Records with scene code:
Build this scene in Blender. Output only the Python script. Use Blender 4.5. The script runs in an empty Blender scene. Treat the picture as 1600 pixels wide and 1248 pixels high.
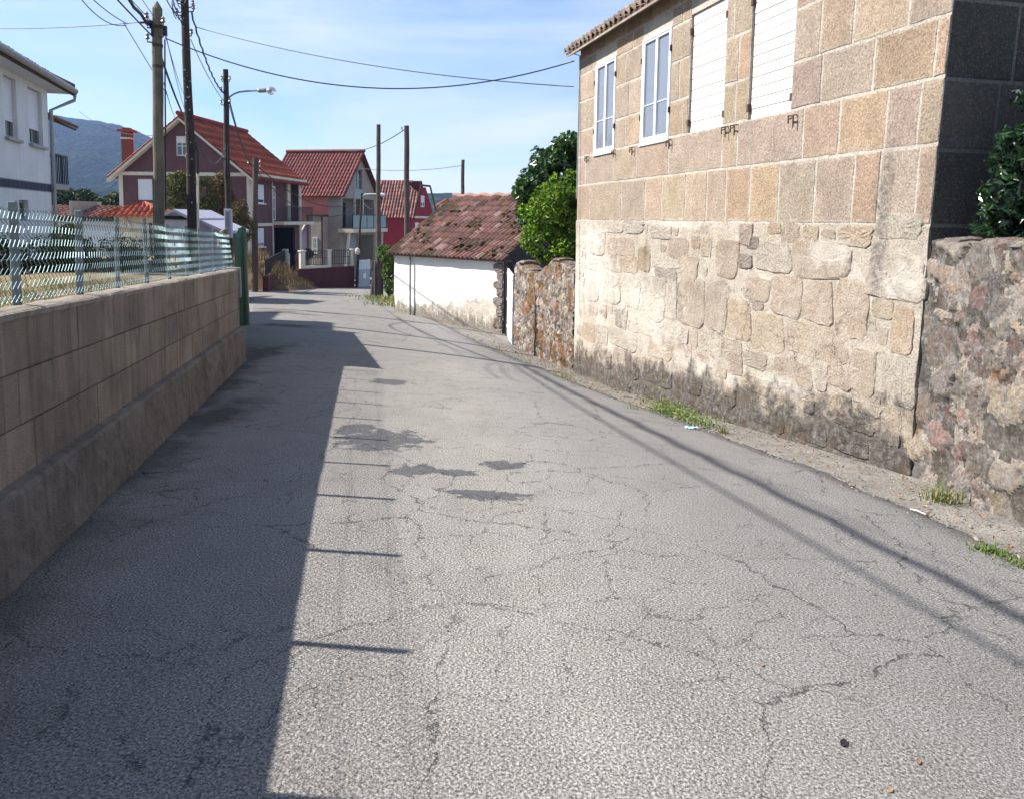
import bpy, math, random
from mathutils import Vector, Matrix, noise
random.seed(11)
R = random.Random(5)
sc = bpy.context.scene
col = sc.collection
# ------------------------------------------------------------------ camera model (metres; eye 1.6 m above the road under it)
F, CX, CY, EYE = 1250.0, 800.0, 468.0, 1.6
PITCH, ROLL = math.atan(.1), .015
RM = Matrix.Rotation(math.pi/2-PITCH, 3, 'X') @ Matrix.Rotation(ROLL, 3, 'Z')
def ray(x, y):
    d = RM @ Vector(((x-CX)/F, -(y-CY)/F, -1.0))
    return d/d.y
def P(x, y, Y):
    return Vector((0, 0, EYE)) + ray(x, y)*Y
cam_d = bpy.data.cameras.new('camera'); cam = bpy.data.objects.new('camera', cam_d); col.objects.link(cam)
cam.location = (0, 0, EYE); cam.rotation_euler = RM.to_euler()
cam_d.sensor_fit = 'HORIZONTAL'; cam_d.sensor_width = 36; cam_d.lens = 36*F/1600
cam_d.shift_y = -(624-CY)/1600; cam_d.clip_start = .05; cam_d.clip_end = 6000
sc.camera = cam
# ------------------------------------------------------------------ ground
def lerp_t(tab, x):
    if x <= tab[0][0]: return tab[0][1]
    for (a, b), (c, d) in zip(tab, tab[1:]):
        if x <= c: return b+(d-b)*(x-a)/(c-a)
    return tab[-1][1]
XLT = [(-8, -.09), (11.8, -4.06), (18, -5.85), (30, -9.6), (38, -12.7), (43, -13.6), (47, -14.5), (60, -16)]
XRT = [(-8, 4.4), (2, 3.45), (4.4, 2.93), (7.77, 2.18), (13.25, .88), (23.3, -1.95), (32, -5.1), (38, -6.6), (43, -7.6), (47, -5), (60, -2)]
AMP = [(-8, .02), (0, .05), (6.4, .12), (13, .42), (18, .46), (22, .43), (27, .27), (35, .1), (45, .03), (60, 0)]
def XL(Y): return lerp_t(XLT, Y)
def XR(Y): return lerp_t(XRT, Y)
def base(Y):
    y = max(min(Y, 60), -8); b = -.045*y-.0002*y*y
    if Y > 60: b -= .02*(min(Y, 400)-60)
    return b
def G(X, Y):
    u = (X-XL(Y))/(XR(Y)-XL(Y)); u = max(0, min(1.35, u))
    return base(Y)-lerp_t(AMP, Y)*u**1.6 + .012*noise.noise(Vector((X*.7, Y*.5, 3)))*(1 if Y < 60 else 0)
def hit(x, y):
    r = ray(x, y); lo, hi = 1.0, 120.0
    for i in range(60):
        m = (lo+hi)/2; p = Vector((0, 0, EYE))+r*m
        if p.z > G(p.x, p.y): lo = m
        else: hi = m
    return Vector((0, 0, EYE))+r*lo
def yard(Y): return 1.17-.038*Y
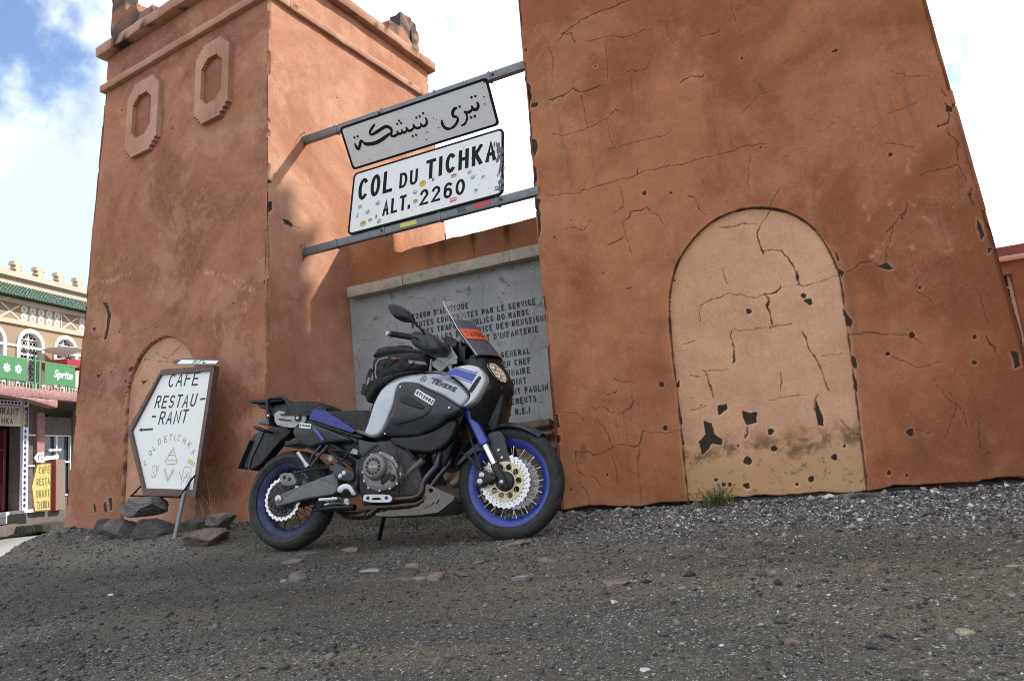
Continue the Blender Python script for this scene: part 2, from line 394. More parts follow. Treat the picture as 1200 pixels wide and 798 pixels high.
    lip = mth(nt, 'MULTIPLY', mrange(nt, vo.outputs['Distance'], .055, .022), mth(nt, 'MULTIPLY', msk, .30*min(1, crack))); c = mixc(nt, lip, c, pale)
    c = mixc(nt, mth(nt, 'MULTIPLY', mrange(nt, noise(nt, v, 34, 6, .75), .63, .70), .5), c, pale)
    rim = attr(nt, 'pale'); c = mixc(nt, rim, c, tuple(min(.85, x*1.12) for x in pale))
    wr = attr(nt, 'wear')
    dk = mixc(nt, noise(nt, v, 40, 5), tuple(x*.6 for x in dark), tuple(x*1.6 for x in dark))
    c = mixc(nt, wr, c, dk)
    nt.links.new(c, b.inputs['Base Color']); b.inputs['Roughness'].default_value = .92; b.inputs['Specular IOR Level'].default_value = .2
    h = mth(nt, 'ADD', mth(nt, 'MULTIPLY', noise(nt, v, 60, 6, .7), .35), mth(nt, 'MULTIPLY', noise(nt, v, 9, 6, .6), 1.0))
    h = mth(nt, 'SUBTRACT', h, mth(nt, 'MULTIPLY', ck, .5))
    bump(nt, b, h, .45, .007)
    return m
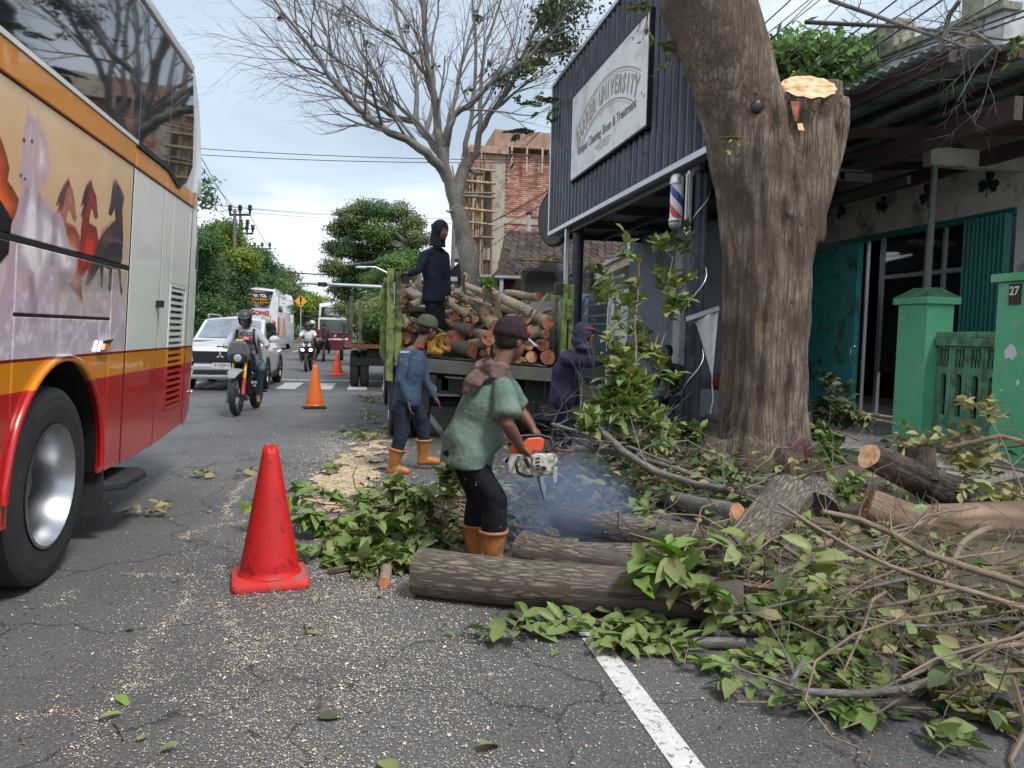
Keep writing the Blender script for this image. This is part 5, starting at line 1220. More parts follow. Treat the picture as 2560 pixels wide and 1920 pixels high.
# bamboo scaffold
m_bamboo=M('bamboo',(0.42,0.30,0.17),.7,var=.3,scale=1.5,stretch=(3,3,.6),dirt=(.20,.14,.09),dirt_amt=.5,dscale=2)
m_bamboo2=M('old_bamboo',(0.20,0.15,0.11),.8,var=.3,scale=2)
sc_=thing('bamboo_scaffold','tall scaffold of bamboo poles propping the unfinished brick building','scaffold',(4.2,31.5,.1))
rr=random.Random(21)
for k in range(44):
    x=3.6+1.35*rr.random();y=31.2+rr.random()*3.2;l=rr.uniform(-.12,.12);x2=x+l
    if k<5:x2=x+rr.uniform(-.9,.9)
    b=MB();zt_=rr.uniform(8.2,8.75);b.tube([(x,y,4.9 if y>31.8 else 2.6),(x+(x2-x)*.5+rr.uniform(-.05,.05),y,6.4),(x2,y,zt_)],[.05,.045,.035],6);b.build('bamboo_pole',m_bamboo if rr.random()<.65 else m_bamboo2,sc_,smooth=True)
for k,z in enumerate((5.3,5.9,6.4,7.0,7.5,8.0,6.9)):
    b=MB();b.tube([(3.45+.15*(k%3),31.25,z),(5.0,31.3,z+rr.uniform(-.15,.1))],.05 if k%2 else .06,6);b.build('cross_pole',m_bamboo if k%3 else m_bamboo2,sc_,smooth=True)
    b=MB();b.tube([(3.6,33.5,z+.1),(5.0,33.5,z+.05)],.035,6);b.build('cross_pole',m_bamboo2,sc_,smooth=True)
# ------------------------------------------------------------------ plain houses that close the street behind the trees
m_farw=M('far_plaster',(0.42,0.40,0.36),.9,var=.15);
for(x0,x1,y0,y1,h,lab)in((5.5,14,40,52,4.2,'low plastered house beyond the brick building'),(6,15,56,70,5.5,'taller plastered house far along the right of the street'),(-26,-14,34,46,4.5,'plastered house behind the trees at the left of the street')):
    t=thing('house',lab,'house',((x0+x1)/2,y0,.1));b=MB();b.box(x0,x1,y0,y1,.1,h);b.build('wall',m_farw,t)
    b=MB();b.prism([(x0-.4,h),(x1+.4,h),((x0+x1)/2,h+2)],'y',y0-.4,y1+.4);b.build('roof',m_tilered,t)
    for k in range(3):b=MB();xx_=x0+(x1-x0)*(.2+.28*k);b.box(xx_,xx_+1.1,y0-.05,y0-.003,1.2,2.5);b.build('window',m_glass,t,bevel=.01)

# ------------------------------------------------------------------ poles, wires, signal arm, lamps
m_pole=M('pole_concrete',(0.17,0.15,0.14),.8,var=.2);m_wire=M('wire',(0.03,0.03,0.035),.6,var=.1,bump=0)
def elec_pole(px_,ptop,pbar2,Y,label,wid=0.0,r=.065,bw=None):
    top=AY(px_,ptop,Y);t=thing('utility_pole',label,'utility pole',(top.x,Y,0),0,'utility poles along the left of the street')
    b=MB();b.tube([(top.x,Y,.0),(top.x,Y,top.z+.2)],[r*1.3,r],10);b.build('pole',m_pole,t,smooth=True)
    for i,(pa,pb,py_)in enumerate(bw):
        a,c=AY(pa,py_,Y),AY(pb,py_,Y);b=MB();b.beam(a,c,.09,.09);b.build('crossarm',m_darkmetal,t)
        for k in range(3):
            q=a.lerp(c,.04+.46*k);b=MB();b.lathe([(0,0),(.05,0),(.05,.12),(.10,.14),(.10,.2),(.05,.24),(.10,.26),(.08,.36),(0,.38)],origin=q+Vector((0,0,.06)),axis=(0,0,1),n=8);b.build('insulator',m_darkmetal,t)
    return top
elec_pole(587,535,0,36,'utility pole with the widest crossarm above the left trees',bw=[(573,627,537)])
elec_pole(601,548,0,40,'shorter utility pole standing just right of the widest crossarm',bw=[(585,620,571),(602,633,584)])
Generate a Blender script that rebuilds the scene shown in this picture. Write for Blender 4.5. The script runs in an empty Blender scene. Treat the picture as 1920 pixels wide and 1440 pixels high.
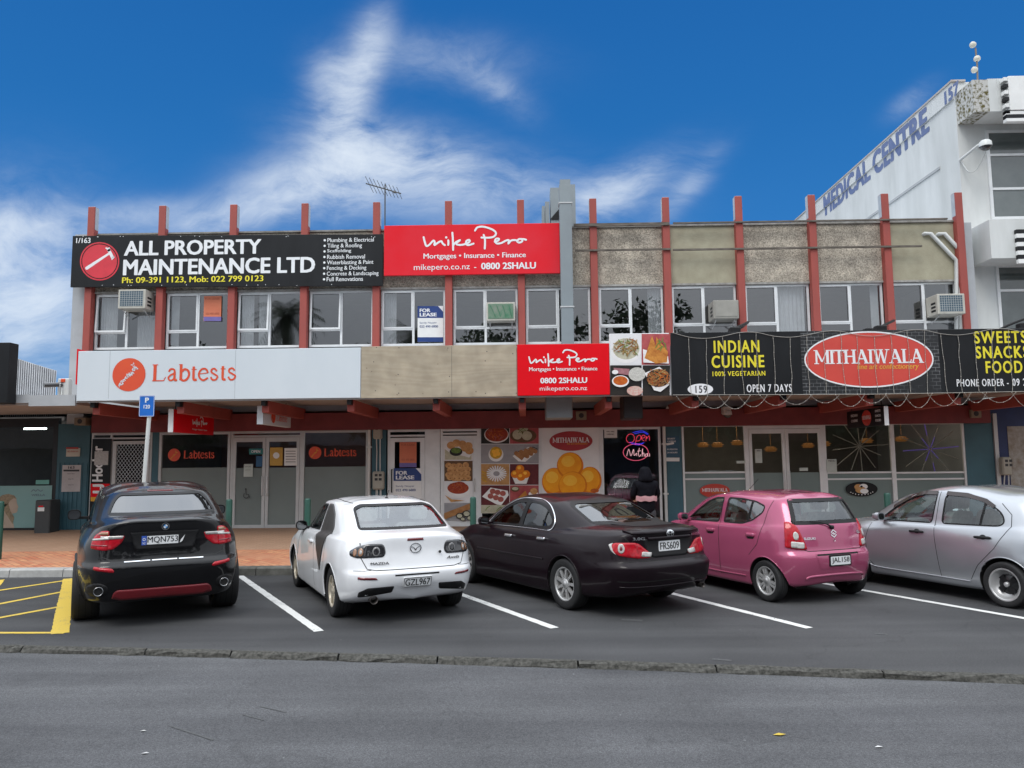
import bpy, bmesh, math, random
import numpy as np
from mathutils import Vector, Matrix
from mathutils.bvhtree import BVHTree
from mathutils.geometry import delaunay_2d_cdt
random.seed(7)
R = math.radians
scene = bpy.context.scene
col = scene.collection

# ------------------------------------------------------------------ camera
CAM_F, CAM_P, CAM_R, CAM_Y, CAM_H = 1436.6, 0.0979, -0.01035, -0.01879, 1.968
def _cam_axes():
    cy, sy = math.cos(CAM_Y), math.sin(CAM_Y)
    fw = Vector((sy*math.cos(CAM_P), cy*math.cos(CAM_P), math.sin(CAM_P)))
    rt = Vector((cy, -sy, 0)); up = rt.cross(fw)
    r2 = rt*math.cos(CAM_R) + up*math.sin(CAM_R)
    u2 = up*math.cos(CAM_R) - rt*math.sin(CAM_R)
    return fw, r2, u2
FW, RT, UP = _cam_axes()
cam_data = bpy.data.cameras.new('camera')
cam = bpy.data.objects.new('camera', cam_data)
col.objects.link(cam)
cam.matrix_world = Matrix(((RT.x, UP.x, -FW.x, 0), (RT.y, UP.y, -FW.y, 0), (RT.z, UP.z, -FW.z, CAM_H), (0, 0, 0, 1)))
cam_data.sensor_width = 36.0
cam_data.lens = CAM_F*36.0/1920.0
cam_data.clip_start = 0.05
cam_data.clip_end = 3000
scene.camera = cam

# ------------------------------------------------------------------ sky, sun, exposure
SUN_EL, SUN_AZ = R(52), R(205)       # azimuth clockwise from +Y
w = bpy.data.worlds.new('World'); scene.world = w; w.use_nodes = True
nt = w.node_tree; nt.nodes.clear()
def N(t, **k):
    n = nt.nodes.new(t)
    for a, v in k.items(): setattr(n, a, v)
    return n
def Lk(a, b): nt.links.new(a, b)
def Mth(op, a, b=None, c=None, clamp=False):
    n = N('ShaderNodeMath', operation=op); n.use_clamp = clamp
    for i, v in enumerate((a, b, c)):
        if v is None: continue
        if isinstance(v, (int, float)): n.inputs[i].default_value = v
        else: Lk(v, n.inputs[i])
    return n.outputs[0]
def Smooth(x, a, b):
    n = N('ShaderNodeMapRange', interpolation_type='SMOOTHSTEP')
    Lk(x, n.inputs[0]); n.inputs[1].default_value = a; n.inputs[2].default_value = b
    return n.outputs[0]
def MixC(f, a, b):
    n = N('ShaderNodeMix', data_type='RGBA')
    if isinstance(f, (int, float)): n.inputs[0].default_value = f
    else: Lk(f, n.inputs[0])
    for i, v in ((6, a), (7, b)):
        if isinstance(v, tuple): n.inputs[i].default_value = (*v, 1)
        else: Lk(v, n.inputs[i])
    return n.outputs[2]
sky = N('ShaderNodeTexSky', sky_type='NISHITA', sun_disc=False)
sky.sun_elevation = SUN_EL; sky.sun_rotation = SUN_AZ
tc = N('ShaderNodeTexCoord'); sep = N('ShaderNodeSeparateXYZ'); Lk(tc.outputs['Generated'], sep.inputs[0])
dx, dy, dz = sep.outputs
# deep polarised blue of the clear half of the sky, built on the Nishita sky
grad = N('ShaderNodeValToRGB'); Lk(dz, grad.inputs[0])
cr = grad.color_ramp
cr.elements[0].position = 0.0; cr.elements[0].color = (1.0, 2.9, 5.6, 1)
cr.elements[1].position = 0.56; cr.elements[1].color = (0.09, 1.12, 3.75, 1)
e = cr.elements.new(0.22); e.color = (0.24, 1.80, 5.0, 1)
e = cr.elements.new(0.40); e.color = (0.13, 1.38, 4.2, 1)
blue = MixC(0.96, sky.outputs[0], grad.outputs[0])
# cirrus: noise stretched along the wind, shaped by broad banks
ys = Mth('MAXIMUM', dy, 0.05)
u = Mth('DIVIDE', dx, ys); v = Mth('DIVIDE', dz, ys)
cmb = N('ShaderNodeCombineXYZ'); Lk(u, cmb.inputs[0]); Lk(v, cmb.inputs[1])
warp = N('ShaderNodeTexNoise'); warp.inputs['Scale'].default_value = 3.2; warp.inputs['Detail'].default_value = 4
Lk(cmb.outputs[0], warp.inputs['Vector'])
wsub = N('ShaderNodeVectorMath', operation='MULTIPLY_ADD')
Lk(warp.outputs['Color'], wsub.inputs[0]); wsub.inputs[1].default_value = (0.22, 0.22, 0); Lk(cmb.outputs[0], wsub.inputs[2])
mp = N('ShaderNodeMapping'); Lk(wsub.outputs[0], mp.inputs[0])
mp.inputs['Rotation'].default_value = (0, 0, R(-52)); mp.inputs['Scale'].default_value = (5.0, 15.0, 1)
n1 = N('ShaderNodeTexNoise'); n1.inputs['Scale'].default_value = 1.0; n1.inputs['Detail'].default_value = 12; n1.inputs['Roughness'].default_value = 0.68
Lk(mp.outputs[0], n1.inputs['Vector'])
mp2 = N('ShaderNodeMapping'); Lk(wsub.outputs[0], mp2.inputs[0]); mp2.inputs['Scale'].default_value = (4.5, 6.5, 1); mp2.inputs['Location'].default_value = (1.3, 4.1, 0)
n2 = N('ShaderNodeTexNoise'); n2.inputs['Scale'].default_value = 1.3; n2.inputs['Detail'].default_value = 7; n2.inputs['Roughness'].default_value = 0.55
Lk(mp2.outputs[0], n2.inputs['Vector'])
def blob(cu, cv, su, sv, rot, amp):
    a = Mth('SUBTRACT', u, cu); b = Mth('SUBTRACT', v, cv)
    c, s = math.cos(rot), math.sin(rot)
    p = Mth('DIVIDE', Mth('ADD', Mth('MULTIPLY', a, c), Mth('MULTIPLY', b, s)), su)
    q = Mth('DIVIDE', Mth('SUBTRACT', Mth('MULTIPLY', b, c), Mth('MULTIPLY', a, s)), sv)
    rr = Mth('ADD', Mth('MULTIPLY', p, p), Mth('MULTIPLY', q, q))
    return Mth('MULTIPLY', Mth('POWER', 2.718, Mth('MULTIPLY', rr, -1.0)), amp)
def px_uv(x, y):
    d = FW + RT*((x-960)/CAM_F) - UP*((y-720)/CAM_F)
    return d.x/d.y, d.z/d.y
banks = None
for (x, y, sx, sy, rot, amp) in ((10, 560, 165, 150, 0, 1.15), (40, 430, 120, 45, -.1, .45), (460, 395, 170, 40, .35, .72), (640, 335, 150, 62, .15, .78),
                                 (645, 235, 42, 110, -.10, .85), (690, 95, 34, 75, -.3, .70), (625, 160, 45, 60, .4, .45), (745, 285, 150, 50, -.25, .62),
                                 (900, 360, 220, 60, -.1, .50), (1150, 365, 120, 40, .5, .62), (930, 165, 70, 30, -.62, .30), (1290, 350, 80, 22, .8, .34),
                                 (830, 110, 150, 50, -.1, .22), (1710, 190, 50, 20, .6, .2), (230, 405, 120, 26, .1, .35)):
    cu, cv = px_uv(x, y)
    b = blob(cu, cv, sx/CAM_F, sy/CAM_F, rot, amp)
    banks = b if banks is None else Mth('ADD', banks, b)
wisp = Mth('ADD', Mth('MULTIPLY', n1.outputs['Fac'], 0.75), Mth('MULTIPLY', n2.outputs['Fac'], 0.65))
mp4 = N('ShaderNodeMapping'); Lk(wsub.outputs[0], mp4.inputs[0]); mp4.inputs['Rotation'].default_value = (0, 0, R(-60)); mp4.inputs['Scale'].default_value = (14, 26, 1)
n4 = N('ShaderNodeTexNoise'); n4.inputs['Scale'].default_value = 1.0; n4.inputs['Detail'].default_value = 9; n4.inputs['Roughness'].default_value = 0.7; Lk(mp4.outputs[0], n4.inputs['Vector'])
fibre = Mth('ADD', 0.78, Mth('MULTIPLY', Smooth(n4.outputs['Fac'], 0.30, 0.70), 0.34))
dens = Mth('MULTIPLY', Mth('MULTIPLY', Mth('MULTIPLY', banks, fibre), Smooth(wisp, 0.42, 1.02)), 1.75)
dens = Mth('SUBTRACT', 1.0, Mth('POWER', 2.718, Mth('MULTIPLY', dens, -1.25)))
front = Mth('MULTIPLY', Mth('MULTIPLY', dens, 0.90), Smooth(dy, 0.1, 0.4))
skyc = MixC(front, blue, (7.6, 8.3, 9.0))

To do
Transcribe only the lines above that start at the line containing "Generate a Blender" and end at the line containing "col = scene.collection". Omit pictures.

Solution
Generate a Blender script that rebuilds the scene shown in this picture. Write for Blender 4.5. The script runs in an empty Blender scene. Treat the picture as 1920 pixels wide and 1440 pixels high.
import bpy, bmesh, math, random
import numpy as np
from mathutils import Vector, Matrix
from mathutils.bvhtree import BVHTree
from mathutils.geometry import delaunay_2d_cdt
random.seed(7)
R = math.radians
scene = bpy.context.scene
col = scene.collection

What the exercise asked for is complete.